Task to complete. Below are the records. Retype, exactly, the lines from the first through the line with "return hit((x, y), (0, fwd, 0), (0, 1, 0))", and leave out the pictures.

Data supplied.
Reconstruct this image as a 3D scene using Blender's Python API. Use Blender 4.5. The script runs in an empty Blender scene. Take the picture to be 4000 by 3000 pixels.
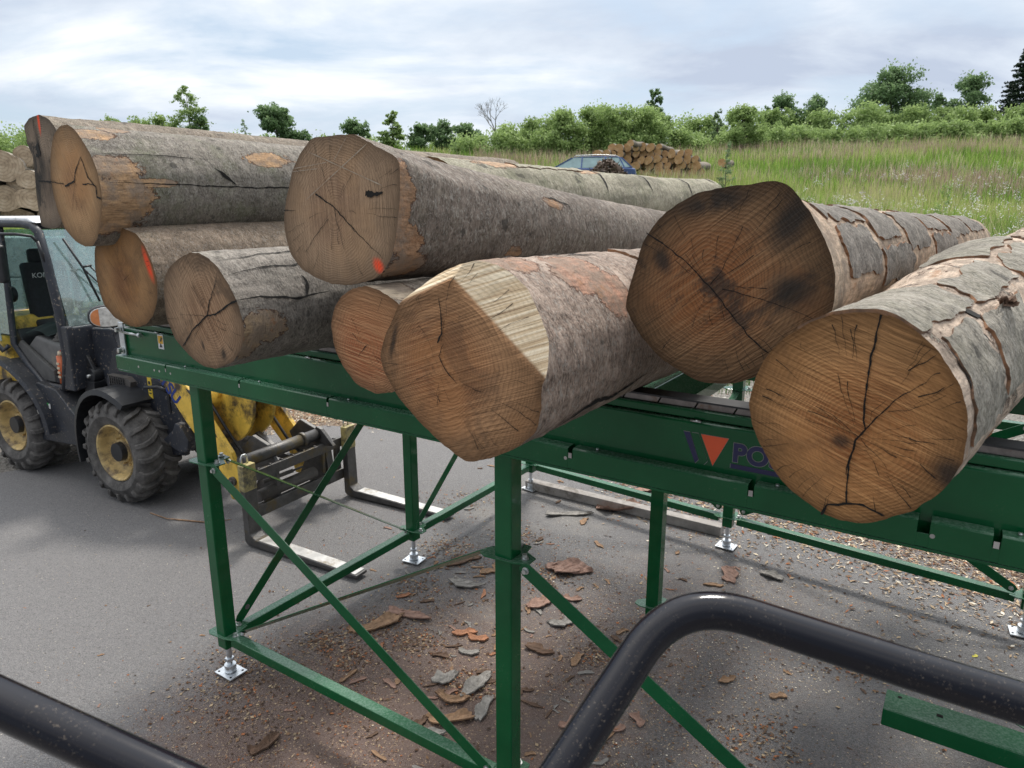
import bpy, bmesh, math, random
import numpy as np
from mathutils import Vector, Matrix
random.seed(7)
rng = np.random.default_rng(11)
PI = math.pi
R = math.radians
scene = bpy.context.scene
C = bpy.data.collections.new("Scene objects")
scene.collection.children.link(C)

# ------------------------------------------------------------------ camera
CAMH = 2.73
FPX = 2775.0
PITCH = math.atan(690 / 2775.0)
cp, sp = math.cos(PITCH), math.sin(PITCH)
cam_d = bpy.data.cameras.new("camera")
cam_d.sensor_width = 36
cam_d.lens = 36 * FPX / 4000
cam_d.clip_end = 1500
cam_d.clip_start = 0.05
cam_d.dof.use_dof = True
cam_d.dof.focus_distance = 3.0
cam_d.dof.aperture_fstop = 8.0
cam = bpy.data.objects.new("camera", cam_d)
cam.location = (0, 0, CAMH)
cam.rotation_euler = (PI / 2 - PITCH, 0, 0)
C.objects.link(cam)
scene.camera = cam
scene.view_settings.view_transform = 'Standard'
scene.view_settings.look = 'None'
scene.view_settings.exposure = 0

def ray(x, y):
    """direction in the world seen at photograph pixel (4000x3000)"""
    a = (x - 2000) / FPX
    b = (y - 1500) / FPX
    return np.array([a, cp - b * sp, -(sp + b * cp)])
CAM = np.array([0, 0, CAMH])
def hit(px, P0, n):
    r = ray(*px)
    t = np.dot(np.asarray(P0) - CAM, n) / np.dot(r, n)
    return CAM + t * r
def ground_at(x, y, z=0.0):
    return hit((x, y), (0, 0, z), (0, 0, 1))
def at_depth(x, y, fwd):
    return hit((x, y), (0, fwd, 0), (0, 1, 0))

# ------------------------------------------------------------------ tags
def tag(o, label=None, cat=None, group=None, kind=None):
    if label: o['label'] = label
    if cat: o['category'] = cat
    if group: o['group'] = group
    if kind: o['kind'] = kind
    return o
def empty(name, loc, label=None, cat=None, group=None, rz=0.0, parent=None):
    o = bpy.data.objects.new(name, None)
    o.empty_display_size = 0.1
    C.objects.link(o)
    o.location = loc
    o.rotation_euler = (0, 0, rz)
    if parent: o.parent = parent
    return tag(o, label, cat, group)

# ------------------------------------------------------------------ mesh builder
class MB:
    def __init__(s):
        s.v = []; s.f = []; s.m = []; s.sm = []
    def add(s, vs, fs, mi=0, smooth=False):
        o = len(s.v)
        s.v += [tuple(map(float, v)) for v in vs]
        for f in fs:
            s.f.append([o + i for i in f]); s.m.append(mi); s.sm.append(smooth)
    def box(s, c, size, rot=None, mi=0):
        hx, hy, hz = size[0] / 2, size[1] / 2, size[2] / 2
        vs = [Vector((x, y, z)) for x in (-hx, hx) for y in (-hy, hy) for z in (-hz, hz)]
        if rot is not None: vs = [rot @ v for v in vs]
        vs = [v + Vector(c) for v in vs]
        s.add(vs, [(0, 1, 3, 2), (4, 6, 7, 5), (0, 4, 5, 1), (2, 3, 7, 6), (0, 2, 6, 4), (1, 5, 7, 3)], mi)
    def bar(s, p0, p1, w, h, up=(0, 0, 1), mi=0):
        """box from p0 to p1, w sideways, h along up"""
        p0 = Vector(p0); p1 = Vector(p1)
        d = (p1 - p0); L = d.length; d.normalize()
        up = Vector(up); side = d.cross(up)
        if side.length < 1e-4: side = d.cross(Vector((1, 0, 0)))
        side.normalize(); up = side.cross(d).normalized()
        rot = Matrix((d, side, up)).transposed()
        s.box((p0 + p1) / 2, (L, w, h), rot, mi)
    def cyl(s, p0, p1, r0, r1=None, seg=20, mi=0, smooth=True, caps=True):
        if r1 is None: r1 = r0
        p0 = Vector(p0); p1 = Vector(p1); d = (p1 - p0).normalized()
        a = d.cross(Vector((0, 0, 1)))
        if a.length < 1e-3: a = Vector((1, 0, 0))
        a.normalize(); b = d.cross(a)
        vs = []
        for p, r in ((p0, r0), (p1, r1)):
            for i in range(seg):
                t = 2 * PI * i / seg
                vs.append(p + a * math.cos(t) * r + b * math.sin(t) * r)
        s.add(vs, [(i, (i + 1) % seg, seg + (i + 1) % seg, seg + i) for i in range(seg)], mi, smooth)
        if caps:
            o = len(s.v) - 2 * seg
            s.f.append([o + i for i in range(seg)][::-1]); s.m.append(mi); s.sm.append(False)
            s.f.append([o + seg + i for i in range(seg)]); s.m.append(mi); s.sm.append(False)
    def tube(s, pts, r, seg=12, mi=0, closed_ends=True):
        pts = [Vector(p) for p in pts]
        n = len(pts); rs = r if isinstance(r, (list, tuple)) else [r] * n
        t0 = (pts[1] - pts[0]).normalized()
        a = t0.cross(Vector((0, 0, 1)))
        if a.length < 1e-3: a = Vector((1, 0, 0))
        a.normalize()
        vs = []
        for i, p in enumerate(pts):
            t = (pts[min(i + 1, n - 1)] - pts[max(i - 1, 0)]).normalized()
            a = (a - t * a.dot(t)).normalized(); b = t.cross(a)
            for k in range(seg):
                q = 2 * PI * k / seg
                vs.append(p + (a * math.cos(q) + b * math.sin(q)) * rs[i])
        fs = []
        for i in range(n - 1):
            for k in range(seg):
                fs.append((i * seg + k, i * seg + (k + 1) % seg, (i + 1) * seg + (k + 1) % seg, (i + 1) * seg + k))
        s.add(vs, fs, mi, True)
        if closed_ends:
            o = len(s.v) - n * seg
            s.f.append([o + k for k in range(seg)][::-1]); s.m.append(mi); s.sm.append(False)
            s.f.append([o + (n - 1) * seg + k for k in range(seg)]); s.m.append(mi); s.sm.append(False)
    def prism(s, poly, a, b, org, ext, mi=0):
        """poly of (x,y) placed as org + a*x + b*y, extruded by vector ext"""
        a = Vector(a); b = Vector(b); org = Vector(org); ext = Vector(ext)
        n = len(poly)
        v0 = [org + a * x + b * y for x, y in poly]
        s.add(v0 + [v + ext for v in v0],
              [list(range(n)), list(range(n, 2 * n))[::-1]] + [(i, (i + 1) % n, n + (i + 1) % n, n + i) for i in range(n)], mi)
    def lathe(s, prof, p0, axis, seg=32, mi=0, smooth=True, close=False):
        """prof: (r, h) along axis"""
        p0 = Vector(p0); d = Vector(axis).normalized()
        a = d.cross(Vector((0, 0, 1)))
        if a.length < 1e-3: a = Vector((1, 0, 0))
        a.normalize(); b = d.cross(a)
        vs = []
        for r, h in prof:
            for k in range(seg):
                q = 2 * PI * k / seg
                vs.append(p0 + d * h + (a * math.cos(q) + b * math.sin(q)) * r)
        fs = []
        n = len(prof)
        for i in range(n - 1):
            for k in range(seg):
                fs.append((i * seg + k, i * seg + (k + 1) % seg, (i + 1) * seg + (k + 1) % seg, (i + 1) * seg + k))
        s.add(vs, fs, mi, smooth)
    def build(s, name, mat, parent=None, bevel=0.0, loc=None, autosmooth=False, seg=2):
        me = bpy.data.meshes.new(name)
        me.from_pydata(s.v, [], s.f)
        mats = mat if isinstance(mat, (list, tuple)) else [mat]
        for m in mats: me.materials.append(m)
        me.polygons.foreach_set('material_index', s.m)
        me.polygons.foreach_set('use_smooth', s.sm)
        bm = bmesh.new(); bm.from_mesh(me)
        bmesh.ops.recalc_face_normals(bm, faces=bm.faces)
        bm.to_mesh(me); bm.free()
        o = bpy.data.objects.new(name, me)
        C.objects.link(o)
        if parent: o.parent = parent
        if loc is not None: o.location = loc
        if bevel:
            md = o.modifiers.new('bevel', 'BEVEL'); md.width = bevel; md.segments = seg
            md.limit_method = 'ANGLE'; md.angle_limit = R(35)
            md.harden_normals = False
        return o

def raw_mesh(name, verts, faces, mat, parent=None, smooth=False, attrs=None, mi=None, loc=None):
    """verts (n,3) array, faces (m,k) array; attrs {name: ('FLOAT'|'FLOAT_VECTOR'|'FLOAT_COLOR', array)}"""
    verts = np.asarray(verts, dtype=np.float32); faces = np.asarray(faces, dtype=np.int32)
    me = bpy.data.meshes.new(name)
    me.vertices.add(len(verts)); me.vertices.foreach_set('co', verts.ravel())
    m, k = faces.shape
    me.loops.add(m * k); me.loops.foreach_set('vertex_index', faces.ravel())
    me.polygons.add(m)
    me.polygons.foreach_set('loop_start', np.arange(0, m * k, k, dtype=np.int32))
    me.polygons.foreach_set('loop_total', np.full(m, k, dtype=np.int32))
    mats = mat if isinstance(mat, (list, tuple)) else [mat]
    for q in mats: me.materials.append(q)
    if mi is not None: me.polygons.foreach_set('material_index', np.asarray(mi, dtype=np.int32))
    me.polygons.foreach_set('use_smooth', np.full(m, bool(smooth)))
    for an, (ty, arr) in (attrs or {}).items():
        at = me.attributes.new(an, ty, 'POINT')
        at.data.foreach_set({'FLOAT': 'value', 'FLOAT_VECTOR': 'vector', 'FLOAT_COLOR': 'color'}[ty],
                            np.asarray(arr, dtype=np.float32).ravel())
    me.update(calc_edges=True); me.validate()
    o = bpy.data.objects.new(name, me)
    C.objects.link(o)
    if parent: o.parent = parent
    if loc is not None: o.location = loc
    return o

# numpy value noise ---------------------------------------------------------
_perm = rng.random((32, 32, 32))
def vnoise(P):
    P = np.asarray(P); i = np.floor(P).astype(int); f = P - i; f = f * f * (3 - 2 * f)
    out = 0
    for dx in (0, 1):
        for dy in (0, 1):
            for dz in (0, 1):
                w = (f[..., 0] if dx else 1 - f[..., 0]) * (f[..., 1] if dy else 1 - f[..., 1]) * (f[..., 2] if dz else 1 - f[..., 2])
                out = out + w * _perm[(i[..., 0] + dx) % 32, (i[..., 1] + dy) % 32, (i[..., 2] + dz) % 32]
    return out * 2 - 1
def fbm(P, oct=4):
    a = 1; o = 0; P = np.asarray(P, float)
    for k in range(oct):
        o = o + a * vnoise(P); P = P * 2.03 + 7.1; a *= 0.5
    return o / 2

# ------------------------------------------------------------------ material helpers
class NT:
    def __init__(s, name, rough=0.7, metal=0.0, spec=0.5):
        s.m = bpy.data.materials.new(name); s.m.use_nodes = True
        s.t = s.m.node_tree; s.n = s.t.nodes; s.l = s.t.links
        s.b = s.n['Principled BSDF']
        s.b.inputs['Roughness'].default_value = rough
        s.b.inputs['Metallic'].default_value = metal
        s.b.inputs['Specular IOR Level'].default_value = spec
    def node(s, typ, **kw):
        n = s.n.new(typ)
        for k, v in kw.items(): setattr(n, k, v)
        return n
    def set(s, sock, v):
        if hasattr(v, 'is_output') or isinstance(v, bpy.types.NodeSocket): s.l.new(v, sock)
        elif isinstance(v, (tuple, list)) and len(v) == 3 and sock.type == 'RGBA': sock.default_value = (*v, 1)
        else: sock.default_value = v
    def coord(s, kind='Object', attr=None, scale=(1, 1, 1), rot=(0, 0, 0), loc=(0, 0, 0)):
        if attr:
            a = s.node('ShaderNodeAttribute'); a.attribute_name = attr; src = a.outputs['Vector']
        elif kind == 'World':
            src = s.node('ShaderNodeNewGeometry').outputs['Position']
        else: src = s.node('ShaderNodeTexCoord').outputs[kind]
        mp = s.node('ShaderNodeMapping'); s.l.new(src, mp.inputs[0])
        mp.inputs['Scale'].default_value = scale; mp.inputs['Rotation'].default_value = rot
        mp.inputs['Location'].default_value = loc
        return mp.outputs[0]
    def attr(s, name, out='Fac'):
        a = s.node('ShaderNodeAttribute'); a.attribute_name = name; return a.outputs[out]
    def noise(s, vec, scale=5, detail=4, rough=0.6, dist=0.0):
        n = s.node('ShaderNodeTexNoise'); s.l.new(vec, n.inputs['Vector'])
        n.inputs['Scale'].default_value = scale; n.inputs['Detail'].default_value = detail
        n.inputs['Roughness'].default_value = rough; n.inputs['Distortion'].default_value = dist
        return n.outputs['Fac']
    def voro(s, vec, scale=5, feature='F1', out='Distance', rnd=1.0):
        n = s.node('ShaderNodeTexVoronoi', feature=feature); s.l.new(vec, n.inputs['Vector'])
        n.inputs['Scale'].default_value = scale; n.inputs['Randomness'].default_value = rnd
        return n.outputs[out]
    def ramp(s, fac, stops, interp='LINEAR'):
        n = s.node('ShaderNodeValToRGB'); n.color_ramp.interpolation = interp
        s.set(n.inputs[0], fac); e = n.color_ramp.elements
        while len(e) > 1: e.remove(e[-1])
        e[0].position = stops[0][0]; e[0].color = s._c(stops[0][1])
        for p, c in stops[1:]:
            q = e.new(p); q.color = s._c(c)
        return n.outputs[0]
    def _c(s, c):
        if isinstance(c, (int, float)): return (c, c, c, 1)
        return (*c, 1) if len(c) == 3 else c
    def mix(s, fac, a, b, mode='MIX'):
        n = s.node('ShaderNodeMix', data_type='RGBA', blend_type=mode)
        s.set(n.inputs[0], fac); s.set(n.inputs[6], a if not isinstance(a, tuple) else s._c(a)); s.set(n.inputs[7], b if not isinstance(b, tuple) else s._c(b))
        return n.outputs[2]
    def math(s, op, a, b=0.0, c=None, clamp=False):
        n = s.node('ShaderNodeMath', operation=op, use_clamp=clamp)
        s.set(n.inputs[0], a); s.set(n.inputs[1], b)
        if c is not None: s.set(n.inputs[2], c)
        return n.outputs[0]
    def smooth(s, v, lo, hi, a=0.0, b=1.0):
        n = s.node('ShaderNodeMapRange', interpolation_type='SMOOTHSTEP')
        s.set(n.inputs[0], v)
        n.inputs[1].default_value = lo; n.inputs[2].default_value = hi
        n.inputs[3].default_value = a; n.inputs[4].default_value = b
        return n.outputs[0]
    def bump(s, h, dist=0.01, strength=1.0, prev=None):
        n = s.node('ShaderNodeBump'); s.set(n.inputs['Height'], h)
        n.inputs['Distance'].default_value = dist; n.inputs['Strength'].default_value = strength
        if prev is not None: s.l.new(prev, n.inputs['Normal'])
        return n.outputs[0]
    def out(s, color=None, normal=None, rough=None):
        if color is not None: s.set(s.b.inputs['Base Color'], s._c(color) if isinstance(color, tuple) else color)
        if normal is not None: s.l.new(normal, s.b.inputs['Normal'])
        if rough is not None: s.set(s.b.inputs['Roughness'], rough)
        return s.m

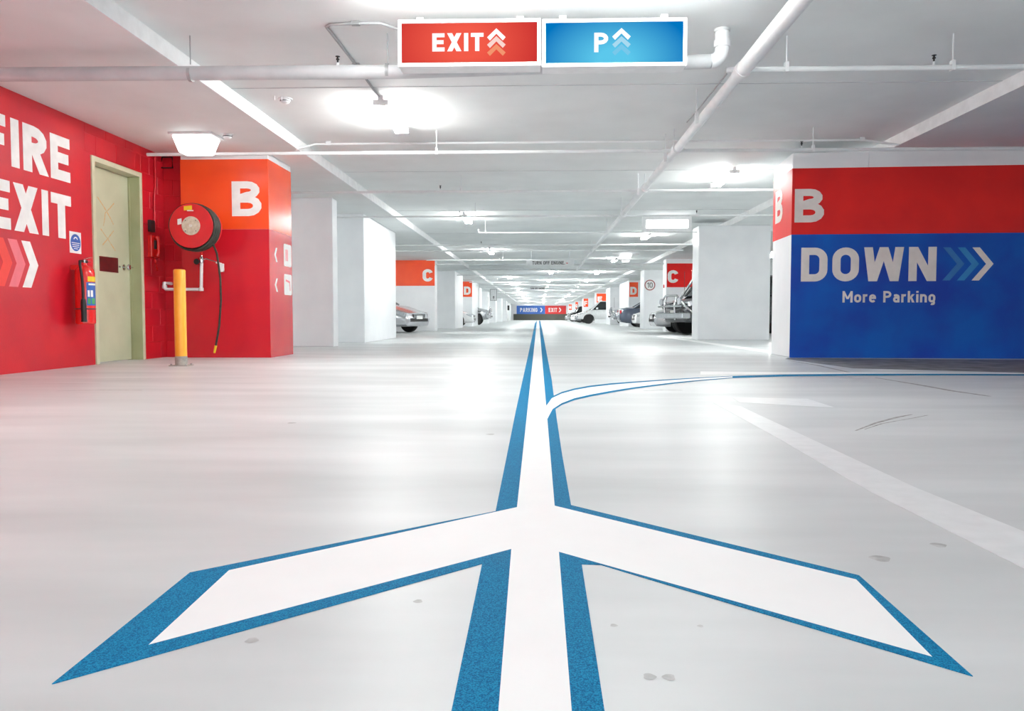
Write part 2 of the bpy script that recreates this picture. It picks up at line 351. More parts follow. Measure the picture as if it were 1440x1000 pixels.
mb = text(MB(), 'EXIT', P, xb + .55, v0, hl, width=1.35, t=.22); chevron(P, xb + 2.15, v0 - .02, hl + .04, .42, .2, mb)
mb.build('lettering', 'letter', fwall)

# --- left wall: FIRE EXIT
dz = 2.185
Yd0 = atX(134, 440, XL).y - .02; Yd1 = atX(202, 440, XL).y + .0
wl = root('wall_left', 'red painted block wall lettered FIRE EXIT with a door', (XL, 7, 0))
MB().box(XL - .25, XL, YB, Yd0, 0, ZC).box(XL - .25, XL, Yd0, Yd1, dz, ZC).box(XL - .25, XL, Yd1, 9.75, 0, ZC).build('wall_face', 'wall_red', wl)
P = plane((XL, 0, 0), (0, 1, 0), (0, 0, 1))      # u runs away from the camera, normal +x
def block_run(Pw, u0, u1, v_lo, v_hi, parent, matn, off=0.0, hole=None):
    row = int(v_lo / .2)
    v = row * .2
    while v < v_hi - .02:
        a = u0 - (.2 if row % 2 else 0) - off
        while a < u1:
            ua, ub = max(a, u0) + .0025, min(a + .4, u1) - .0025
            va, vb = max(v, v_lo) + .0025, min(v + .2, v_hi) - .0025
            if ub - ua > .03 and vb - va > .02:
                if not (hole and ub > hole[0] and ua < hole[1] and va < hole[2] - .001):
                    t = .003 + random.random() * .0015; e = .003
                    q = [(ua, va), (ub, va), (ub, vb), (ua, vb)]; qi = [(ua + e, va + e), (ub - e, va + e), (ub - e, vb - e), (ua + e, vb - e)]
                    m_ = MB().add([Pw(x, y, 0) for x, y in q] + [Pw(x, y, t) for x, y in qi],
                                  [(4, 5, 6, 7), (0, 1, 5, 4), (1, 2, 6, 5), (2, 3, 7, 6), (3, 0, 4, 7)])
                    m_.build('block', matn, parent)
            a += .4
        v += .2; row += 1
block_run(P, Yd0 - .1, Yd1, dz, ZC, wl, 'wall_red')
block_run(P, Yd1, 9.6, 0, ZC, wl, 'wall_red')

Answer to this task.
Reconstruct this image as a 3D scene using Blender's Python API. Use Blender 4.5. The script runs in an empty Blender scene. Take the picture to be 4000 by 3000 pixels.
import bpy, bmesh, math, random
import numpy as np
from mathutils import Vector, Matrix
random.seed(7)
rng = np.random.default_rng(11)
PI = math.pi
R = math.radians
scene = bpy.context.scene
C = bpy.data.collections.new("Scene objects")
scene.collection.children.link(C)

# ------------------------------------------------------------------ camera
CAMH = 2.73
FPX = 2775.0
PITCH = math.atan(690 / 2775.0)
cp, sp = math.cos(PITCH), math.sin(PITCH)
cam_d = bpy.data.cameras.new("camera")
cam_d.sensor_width = 36
cam_d.lens = 36 * FPX / 4000
cam_d.clip_end = 1500
cam_d.clip_start = 0.05
cam_d.dof.use_dof = True
cam_d.dof.focus_distance = 3.0
cam_d.dof.aperture_fstop = 8.0
cam = bpy.data.objects.new("camera", cam_d)
cam.location = (0, 0, CAMH)
cam.rotation_euler = (PI / 2 - PITCH, 0, 0)
C.objects.link(cam)
scene.camera = cam
scene.view_settings.view_transform = 'Standard'
scene.view_settings.look = 'None'
scene.view_settings.exposure = 0

def ray(x, y):
    """direction in the world seen at photograph pixel (4000x3000)"""
    a = (x - 2000) / FPX
    b = (y - 1500) / FPX
    return np.array([a, cp - b * sp, -(sp + b * cp)])
CAM = np.array([0, 0, CAMH])
def hit(px, P0, n):
    r = ray(*px)
    t = np.dot(np.asarray(P0) - CAM, n) / np.dot(r, n)
    return CAM + t * r
def ground_at(x, y, z=0.0):
    return hit((x, y), (0, 0, z), (0, 0, 1))
def at_depth(x, y, fwd):
    return hit((x, y), (0, fwd, 0), (0, 1, 0))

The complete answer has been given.